As per state requirements, the city injects chlorine into its water system at key locations. While the state of Texas does not list a maximum amount of chlorine permissible in a city’s water supply, it does require a minimum number of perts per million, and City Hall records indicate that minimum has been maintained at the furthest reaches of the grid.
“When we inject chlorine, it is aimed at reaching the furthest point,” Wright said. “Yes, that means chlorine levels are higher near the injection site, but that has no bearing on the water quality.”
Whether the aquifer can accommodate Cotulla’s increasing water demands remains in doubt at City Hall.
Water conservation efforts have long been a priority at City Hall, and the municipal government issued a directive last year encouraging residents to practice restraint before mandatory restrictions are required.
Under the city’s drought contingency plan, a drop in the aquifer below 525 feet triggers an ordinance that calls for limits on outdoor watering, car washing and other wasteful use. Subsequent stages of the conservation effort prohibit refilling pools and splash tubs, and a later stage bans all outdoor watering.
At his last report in late April, Oranday indicated the aquifer stood within two feet of the first stage of mandatory water restrictions.
City councilors are scheduled to meet Thursday evening, May 30, to begin talks on the process of renewing the drought contingency plan – which expires this year – and amending the water restriction stages to begin when the aquifer drops to 545 feet below ground.
If the amendment takes effect, Cotulla will only order water use restrictions after the water table has dropped a further 20 feet.
City Hall will contract engineers CDM Smith to help draft the new contingency plan. Communication with the Wintergarden Groundwater Conservation District will likely also play a role in that project, according to Wright.
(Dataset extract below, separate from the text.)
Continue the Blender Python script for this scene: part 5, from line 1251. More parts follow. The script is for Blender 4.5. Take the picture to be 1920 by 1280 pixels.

“Data shows we should be able to withstand it,” the city administrator said of the amendment, adding that he hopes residents will continue practicing sensible water use. “I don’t want to penalize people for something that I can’t control.”
Wright places much of the responsibility for Cotulla’s thirst at the feet of the energy industry whose hydraulic fracturing processes over the Eagle Ford Shale began in earnest after 2008.
“The oilfield is the driving factor in this use of the aquifer,” the city administrator said. “If they were not here, we wouldn’t be seeing this.”